The movement was named for the People's Charter and the Chartists were protesting about the state of democracy in their time, and campaigning for various measures to make things fairer - such as extending voting rights to every man over the age of 21, rather than limiting the vote only to property owners, and equalising the size of constituencies so that each MP represented about the same number of voters - Manchester was particularly poorly served here, as the population had increased hugely because of the Industrial Revolution, but the representation in Parliament hadn't changed.
They also wanted MPs to be paid, so that poor men could stand for Parliament as well as rich men, the secret ballot and annual elections "the most effectual check to bribery and intimidation, since as the constituency might be bought once in seven years (even with the ballot), no purse could buy a constituency (under a system of universal suffrage) in each ensuing twelvemonth; and since member, when elected for a year only, would not be able to defy and betray their constituents as now."
This made them dangerous radicals in the eyes of the ruling classes.

As well as being a handy place to hold open air meetings (in 1818 a group of coal miners assembled there to protest about their pay and dangerous conditions - Agecroft Colliery isn't far away) the moor was used by the military for exercises and reviews. This was another bit of history I knew about, because of the disaster of Broughton Suspension Bridge.

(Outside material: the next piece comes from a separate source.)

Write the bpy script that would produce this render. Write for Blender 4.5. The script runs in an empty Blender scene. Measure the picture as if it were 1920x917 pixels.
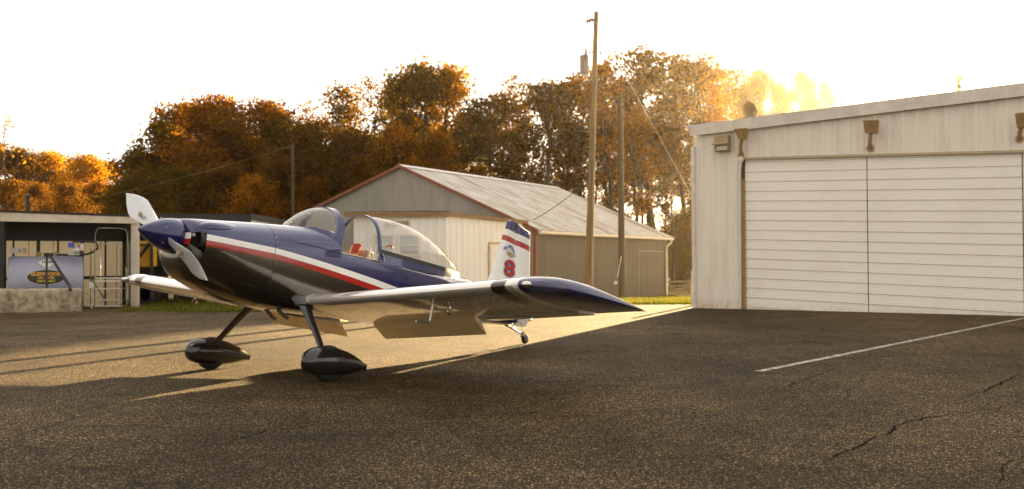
import bpy, math, random
import numpy as np
from mathutils import Vector, Matrix
random.seed(7); RNG = np.random.default_rng(11)
PI = math.pi; R = math.radians
sc = bpy.context.scene
col = sc.collection

# ------------------------------------------------------------------ camera
F_PX = 1798.787; CAM_H = 1.184717
CROT = [[0.9999883, 0.0048318, 0.0], [0.0000892, -0.018452, -0.9998297], [-0.004831, 0.9998181, -0.0184522]]
cam = bpy.data.objects.new('camera', bpy.data.cameras.new('camera')); col.objects.link(cam)
cam.matrix_world = Matrix.Translation((0, 0, CAM_H)) @ Matrix(CROT).to_4x4()
cam.data.sensor_width = 36; cam.data.lens = F_PX / 1920 * 36
cam.data.dof.use_dof = True; cam.data.dof.focus_distance = 9.6; cam.data.dof.aperture_fstop = 2.4
cam.data.clip_start = 0.1; cam.data.clip_end = 2000
sc.camera = cam
def ray(px, py):
    v = ((px - 960) / F_PX, (458.5 - py) / F_PX, -1.0)
    return Vector([sum(CROT[i][k] * v[k] for k in range(3)) for i in range(3)])
def at(px, py, Y):                      # the point Y metres ahead seen at a pixel of the photograph
    r = ray(px, py); s = Y / r.y
    return Vector((r.x * s, Y, CAM_H + r.z * s))
def gnd(px, py, z=0.0):
    r = ray(px, py); s = (z - CAM_H) / r.z
    return Vector((r.x * s, r.y * s, z))

# ------------------------------------------------------------------ object helpers
def tag(o, label=None, cat=None, group=None, kind=None):
    if label: o['label'] = label
    if cat: o['category'] = cat
    if group: o['group'] = group
    if kind: o['kind'] = kind
    return o
def thing(name, label, cat, loc=(0, 0, 0), rz=0, group=None, matrix=None):
    o = bpy.data.objects.new(name, None); col.objects.link(o); o.empty_display_size = .3
    if matrix is not None: o.matrix_world = matrix
    else: o.location = loc; o.rotation_euler = (0, 0, rz)
    return tag(o, label, cat, group)

class MB:
    def __init__(s): s.v = []; s.f = []; s.m = []
    def add(s, vs, fs, m=0):
        n = len(s.v); s.v += [tuple(p) for p in vs]
        s.f += [tuple(i + n for i in f) for f in fs]; s.m += [m] * len(fs); return s
    def box(s, c, d, rz=0, m=0, M=None):
        x, y, z = d[0] / 2, d[1] / 2, d[2] / 2
        vs = [Vector((a * x, b * y, e * z)) for a in (-1, 1) for b in (-1, 1) for e in (-1, 1)]
        T = M if M is not None else Matrix.Rotation(rz, 4, 'Z')
        vs = [(T @ p) + Vector(c) for p in vs]
        return s.add(vs, [(0, 1, 3, 2), (4, 6, 7, 5), (0, 4, 5, 1), (2, 3, 7, 6), (0, 2, 6, 4), (1, 5, 7, 3)], m)
    def grid(s, rings, closed=True, caps=(False, False), m=0, mf=None, skip=None):
        n = len(rings[0]); b = len(s.v)
        for r in rings: s.v += [tuple(p) for p in r]
        for i in range(len(rings) - 1):
            for j in range(n if closed else n - 1):
                if skip and skip(i, j): continue
                k = (j + 1) % n
                s.f.append((b + i * n + j, b + i * n + k, b + (i + 1) * n + k, b + (i + 1) * n + j))
                s.m.append(mf(i, j) if mf else m)
        if caps[0]: s.f.append(tuple(b + j for j in reversed(range(n)))); s.m.append(mf(0, 0) if mf else m)
        if caps[1]: s.f.append(tuple(b + (len(rings) - 1) * n + j for j in range(n))); s.m.append(mf(len(rings) - 2, 0) if mf else m)
        return s
    def tube(s, pts, r, n=8, m=0, flat=1.0, caps=True):
        pts = [Vector(p) for p in pts]
        if not hasattr(r, '__len__'): r = [r] * len(pts)
        rings = []; up = None
        for i, p in enumerate(pts):
            t = (pts[min(i + 1, len(pts) - 1)] - pts[max(i - 1, 0)]).normalized()
            if up is None:
                a = Vector((0, 0, 1)) if abs(t.z) < .9 else Vector((1, 0, 0))
                up = (a - a.dot(t) * t).normalized()
            else: up = (up - up.dot(t) * t).normalized()
            sd = t.cross(up)
            ri = float(r[i]); rings.append([p + ri * (math.cos(2 * PI * k / n) * sd + flat * math.sin(2 * PI * k / n) * up) for k in range(n)])
        return s.grid(rings, True, (caps, caps), m)
    def lathe(s, prof, c=(0, 0, 0), ax='Z', n=20, m=0):          # prof: (radius, height)
        rings = []
        for r, h in prof:
            ring = []
            for k in range(n):
                a = 2 * PI * k / n; x, y = r * math.cos(a), r * math.sin(a)
                p = (x, y, h) if ax == 'Z' else ((h, x, y) if ax == 'X' else (y, h, x))
                ring.append((p[0] + c[0], p[1] + c[1], p[2] + c[2]))
            rings.append(ring)
        return s.grid(rings, True, (True, True), m)
    def prism(s, poly, ext, m=0):
        n = len(poly); e = Vector(ext); P = [Vector(p) for p in poly]
        return s.add(P + [p + e for p in P], [tuple(range(n))[::-1], tuple(range(n, 2 * n))] + [(i, (i + 1) % n, n + (i + 1) % n, n + i) for i in range(n)], m)
    def build(s, name, mats, parent=None, smooth=False, angle=40, bevel=0):
        me = bpy.data.meshes.new(name); me.from_pydata(s.v, [], s.f); me.update()
        if not isinstance(mats, (list, tuple)): mats = [mats]
        for x in mats: me.materials.append(x)
        me.polygons.foreach_set('material_index', s.m)
        import bmesh
        bm = bmesh.new(); bm.from_mesh(me); bmesh.ops.recalc_face_normals(bm, faces=bm.faces); bm.to_mesh(me); bm.free()
        if smooth:
            me.polygons.foreach_set('use_smooth', [True] * len(me.polygons)); me.set_sharp_from_angle(angle=R(angle))
        o = bpy.data.objects.new(name, me); col.objects.link(o)
        if parent: o.parent = parent
        if bevel:
            b = o.modifiers.new('bevel', 'BEVEL'); b.width = bevel; b.segments = 2; b.limit_method = 'ANGLE'
        return o

# ------------------------------------------------------------------ materials
def nd(nt, t, **k):
    n = nt.nodes.new(t)
    for a, b in k.items():
        if a.startswith('i_'): n.inputs[a[2:].replace('_', ' ')].default_value = b
        else: setattr(n, a, b)
    return n
def base_mat(name):
    m = bpy.data.materials.new(name); m.use_nodes = True; nt = m.node_tree; nt.nodes.clear()
    out = nd(nt, 'ShaderNodeOutputMaterial'); b = nd(nt, 'ShaderNodeBsdfPrincipled')
    nt.links.new(b.outputs[0], out.inputs[0]); return m, nt, b, out
def mixc(nt, fac, a, b):
    x = nd(nt, 'ShaderNodeMix', data_type='RGBA')
    for sck, v in ((x.inputs[0], fac), (x.inputs[6], a), (x.inputs[7], b)):
        if hasattr(v, 'links'): nt.links.new(v, sck)
        elif isinstance(v, (int, float)): sck.default_value = v
        else: sck.default_value = (*v, 1) if len(v) == 3 else v
    return x.outputs[2]
def ramp(nt, fac, stops, interp='LINEAR'):
    r = nd(nt, 'ShaderNodeValToRGB'); e = r.color_ramp.elements; r.color_ramp.interpolation = interp
    while len(e) < len(stops): e.new(.5)
    for i, (p, c) in enumerate(stops):
        e[i].position = p; e[i].color = (*c, 1) if hasattr(c, '__len__') else (c, c, c, 1)
    nt.links.new(fac, r.inputs[0]); return r.outputs[0]
def noise(nt, scale, detail=4, rough=.6, vec=None, dim=None):
    n = nd(nt, 'ShaderNodeTexNoise'); n.inputs['Scale'].default_value = scale; n.inputs['Detail'].default_value = detail; n.inputs['Roughness'].default_value = rough
    if vec is not None: nt.links.new(vec, n.inputs['Vector'])
    return n.outputs[0]
def objco(nt, scale=(1, 1, 1)):
    t = nd(nt, 'ShaderNodeTexCoord'); mp = nd(nt, 'ShaderNodeMapping'); mp.inputs['Scale'].default_value = scale
    nt.links.new(t.outputs['Object'], mp.inputs[0]); return mp.outputs[0]
def math_(nt, op, a, b=None, clamp=False):
    n = nd(nt, 'ShaderNodeMath', operation=op, use_clamp=clamp)
    for i, v in enumerate((a, b)):
        if v is None: continue
        if hasattr(v, 'links'): nt.links.new(v, n.inputs[i])
        else: n.inputs[i].default_value = v
    return n.outputs[0]
def bump(nt, b, h, strength=.3, dist=.01):
    n = nd(nt, 'ShaderNodeBump'); n.inputs['Strength'].default_value = strength; n.inputs['Distance'].default_value = dist
    nt.links.new(h, n.inputs['Height']); nt.links.new(n.outputs[0], b.inputs['Normal'])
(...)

As the troops marched across the bridge back to their barracks, it began to vibrate in time with the marching feet, and the bridge collapsed before they reached the other side. No-one was killed, but 20 men were injured, and since that incident troops in the British Army have always broken step when they cross a bridge.

There have also been duels, and in 1790 a burglar and highwayman called MacNamara was hanged there, though it didn't seem to do much to lower the crime rate. Archery clubs have met there, and there was a golf course built in 1818, only the second to be built outside Scotland. There were also, in the eighteenth century, races where the men competed naked, so that women could eye them up and choose a husband!